Problem description
Filter the records below for the word "this". Copy each line that holds it.

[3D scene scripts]
*****

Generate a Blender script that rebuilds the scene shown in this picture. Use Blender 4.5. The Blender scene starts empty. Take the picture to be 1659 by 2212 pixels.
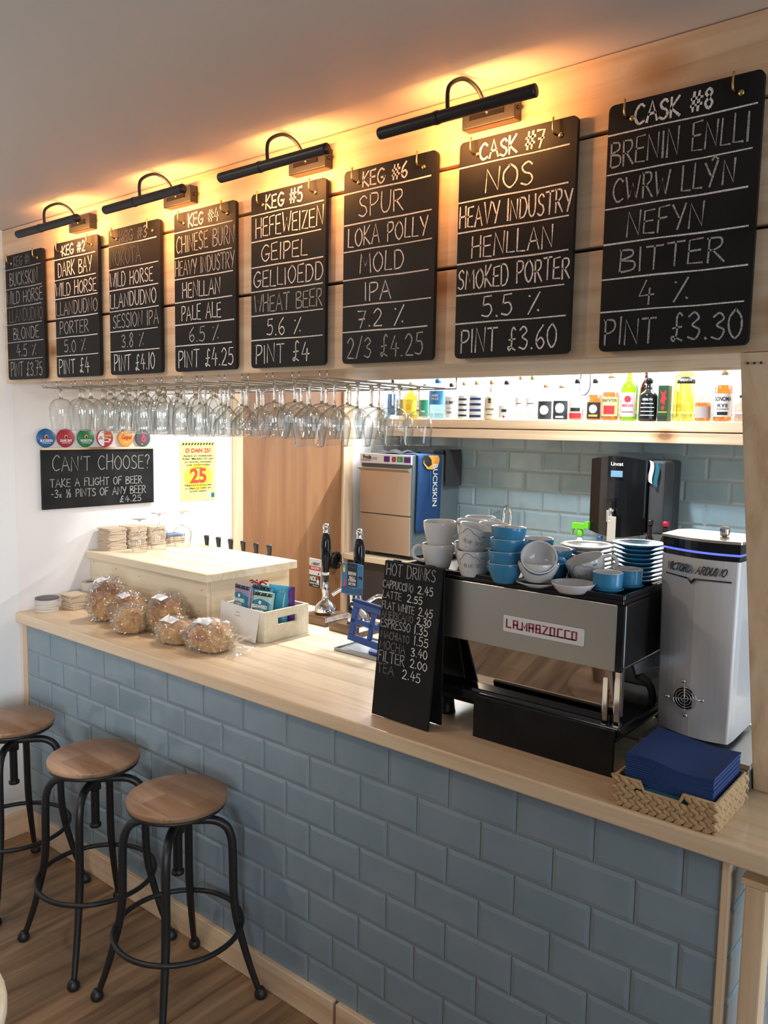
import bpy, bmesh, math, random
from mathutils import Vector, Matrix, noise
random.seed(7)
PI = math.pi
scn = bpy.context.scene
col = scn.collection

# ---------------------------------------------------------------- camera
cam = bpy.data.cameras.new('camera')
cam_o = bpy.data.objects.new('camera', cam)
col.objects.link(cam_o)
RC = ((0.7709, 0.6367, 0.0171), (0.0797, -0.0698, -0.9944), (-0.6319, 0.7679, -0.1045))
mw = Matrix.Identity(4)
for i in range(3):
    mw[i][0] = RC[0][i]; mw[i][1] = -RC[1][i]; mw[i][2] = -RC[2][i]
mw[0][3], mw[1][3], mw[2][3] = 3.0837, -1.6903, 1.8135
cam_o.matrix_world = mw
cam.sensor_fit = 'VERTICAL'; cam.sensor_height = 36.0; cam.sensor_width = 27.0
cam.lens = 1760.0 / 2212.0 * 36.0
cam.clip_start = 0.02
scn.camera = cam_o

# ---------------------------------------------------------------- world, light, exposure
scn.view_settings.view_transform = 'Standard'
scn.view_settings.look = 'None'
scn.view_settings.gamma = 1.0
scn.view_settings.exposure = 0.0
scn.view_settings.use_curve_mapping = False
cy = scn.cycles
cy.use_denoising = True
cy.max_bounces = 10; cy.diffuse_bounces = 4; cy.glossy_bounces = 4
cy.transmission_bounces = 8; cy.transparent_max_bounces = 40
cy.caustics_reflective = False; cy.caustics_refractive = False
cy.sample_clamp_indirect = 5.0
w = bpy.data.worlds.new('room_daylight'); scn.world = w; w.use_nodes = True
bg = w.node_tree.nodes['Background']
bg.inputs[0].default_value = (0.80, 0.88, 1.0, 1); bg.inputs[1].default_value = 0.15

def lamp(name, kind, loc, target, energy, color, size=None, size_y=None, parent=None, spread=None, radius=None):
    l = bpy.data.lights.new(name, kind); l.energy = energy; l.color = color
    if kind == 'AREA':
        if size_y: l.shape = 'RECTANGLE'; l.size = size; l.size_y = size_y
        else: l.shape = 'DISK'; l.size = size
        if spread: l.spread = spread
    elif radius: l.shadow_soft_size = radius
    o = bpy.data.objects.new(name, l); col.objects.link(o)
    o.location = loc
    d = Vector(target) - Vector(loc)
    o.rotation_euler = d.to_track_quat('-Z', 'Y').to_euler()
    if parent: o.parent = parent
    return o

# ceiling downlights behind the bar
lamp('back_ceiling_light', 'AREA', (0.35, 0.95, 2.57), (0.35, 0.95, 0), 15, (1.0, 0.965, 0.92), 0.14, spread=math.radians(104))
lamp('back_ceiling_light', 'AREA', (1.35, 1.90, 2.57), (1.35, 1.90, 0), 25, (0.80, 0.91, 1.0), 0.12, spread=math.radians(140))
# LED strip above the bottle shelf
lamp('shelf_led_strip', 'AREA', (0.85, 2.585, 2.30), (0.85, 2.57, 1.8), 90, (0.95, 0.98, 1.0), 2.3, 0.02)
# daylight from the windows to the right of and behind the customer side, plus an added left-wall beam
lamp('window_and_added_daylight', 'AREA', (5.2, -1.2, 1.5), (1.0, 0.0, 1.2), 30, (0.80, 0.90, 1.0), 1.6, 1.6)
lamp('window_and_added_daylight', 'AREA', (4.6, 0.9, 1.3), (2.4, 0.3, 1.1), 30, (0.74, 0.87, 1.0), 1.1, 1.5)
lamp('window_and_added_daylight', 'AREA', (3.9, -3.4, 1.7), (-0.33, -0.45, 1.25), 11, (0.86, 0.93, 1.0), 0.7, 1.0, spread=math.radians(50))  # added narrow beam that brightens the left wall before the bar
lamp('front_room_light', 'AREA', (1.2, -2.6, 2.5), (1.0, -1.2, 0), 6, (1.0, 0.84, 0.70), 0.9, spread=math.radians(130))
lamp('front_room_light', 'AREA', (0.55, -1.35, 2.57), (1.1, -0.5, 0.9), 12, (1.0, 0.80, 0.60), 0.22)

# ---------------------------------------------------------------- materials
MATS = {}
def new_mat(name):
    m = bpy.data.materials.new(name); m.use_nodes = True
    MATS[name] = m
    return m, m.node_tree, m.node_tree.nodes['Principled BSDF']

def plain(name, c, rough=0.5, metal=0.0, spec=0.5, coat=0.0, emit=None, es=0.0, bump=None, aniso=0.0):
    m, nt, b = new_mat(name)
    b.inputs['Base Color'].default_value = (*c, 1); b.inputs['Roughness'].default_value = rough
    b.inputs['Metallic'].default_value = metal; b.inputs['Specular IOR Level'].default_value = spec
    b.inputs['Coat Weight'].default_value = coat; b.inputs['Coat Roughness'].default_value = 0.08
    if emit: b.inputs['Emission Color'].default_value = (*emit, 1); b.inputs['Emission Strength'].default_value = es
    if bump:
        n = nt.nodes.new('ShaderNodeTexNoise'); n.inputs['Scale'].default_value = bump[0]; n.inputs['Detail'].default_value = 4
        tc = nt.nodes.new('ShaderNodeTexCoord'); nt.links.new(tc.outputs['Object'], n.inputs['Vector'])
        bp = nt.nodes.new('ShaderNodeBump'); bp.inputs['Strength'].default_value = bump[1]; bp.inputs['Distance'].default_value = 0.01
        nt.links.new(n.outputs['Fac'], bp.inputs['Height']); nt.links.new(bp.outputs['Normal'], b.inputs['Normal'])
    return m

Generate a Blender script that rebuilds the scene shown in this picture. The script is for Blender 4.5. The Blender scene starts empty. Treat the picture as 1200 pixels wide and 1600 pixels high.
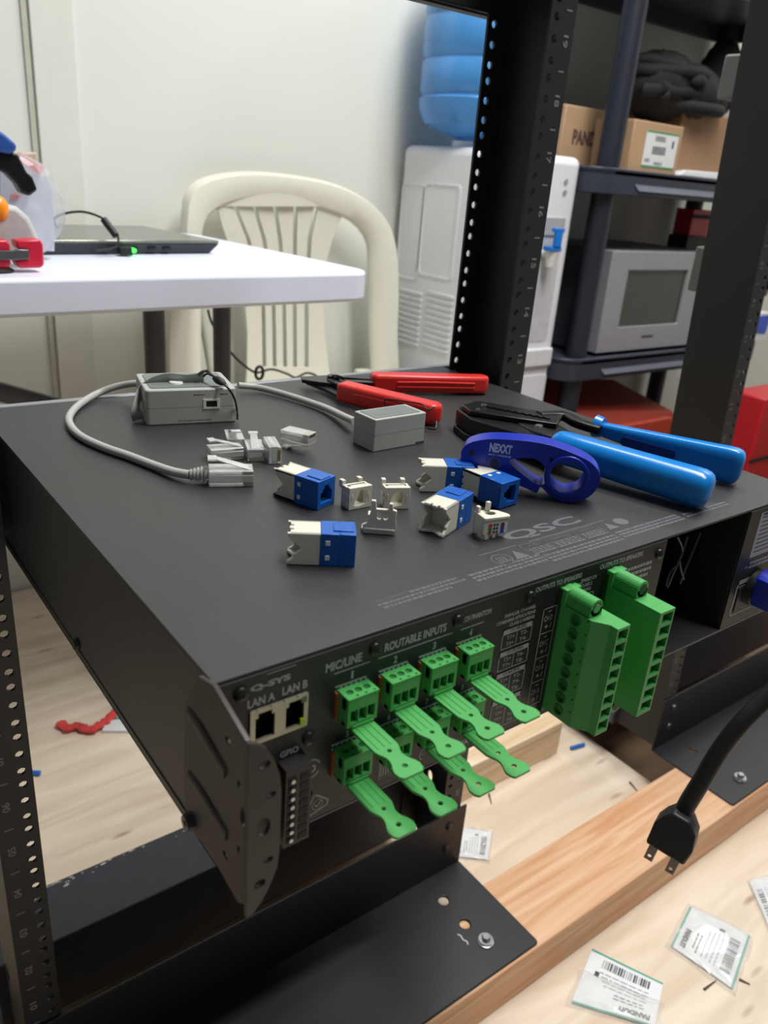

*****

The output
Generate a Blender script that rebuilds the scene shown in this picture. Use Blender 4.5. The Blender scene starts empty. Take the picture to be 1659 by 2212 pixels.
Generate a Blender script that rebuilds the scene shown in this picture. The script is for Blender 4.5. The Blender scene starts empty. Treat the picture as 1200 pixels wide and 1600 pixels high.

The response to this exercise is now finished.